Everyone loves to talk about how you can't find happiness until you "find yourself." The only problem there is, most people go about this the wrong way in my opinion, because in reality what everyone wants to find is a shortcut to happiness. By "fitting in." By finding a significant other. Maybe by meditating or drinking herbal tea (OK, those last two, not so much).
But if you're looking for happiness by seeking out other people, you're doing it all wrong. Finding yourself isn't as it sounds, at least not the way I see it. You aren't born to have a certain personality or moral code.
Finding yourself really is more about "creating" yourself, working towards becoming the person you want to be. And as you become that desired version of yourself, before you can blink you find yourself surrounded by the people you were seeking out all along.
So how exactly does this work?

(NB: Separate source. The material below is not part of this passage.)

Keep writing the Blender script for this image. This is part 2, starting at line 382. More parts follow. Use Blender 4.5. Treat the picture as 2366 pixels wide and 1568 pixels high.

How can you be sure that it will? It's this simple: instead of seeking out other people and trying to develop an identity through your relationships, create an identity for yourself on an independent level. Work on yourself, become better, create change for yourself great enough to draw people to you.
I can tell you from personal experience that it works. After feeling like an afterthought during my freshman year of college, my entire summer was devoted to self-improvement. I mean every day, every hour, every second. And the change was clearly evident. I caught a lot of people's attention, and having now recently finished my sophomore year, my social life has done a complete 180. I'm as confident in myself and as happy as I've ever been.
What I had done wrong prior to all this is exactly what I alluded to before. You can't build yourself up to be the person you want to be purely through other people and things, because they all have the risk of being temporary. We're so afraid to recognize this that we often ignore it altogether.
Go to the gym. Research good social habits online. Mix up your fashion choices. Whiten your teeth. Any number of things such as these can help you feel so much more confident and sure of yourself. And guess what? These things are all permanent if you let them be.
Permanence means certainty, certainty means confidence. You have to build yourself up from within, and that doesn't mean spending a lot of time thinking in the hopes of a savior epiphany. You're not just going to figure your life out all at once. Just do you, get to work and give yourself something to be proud of.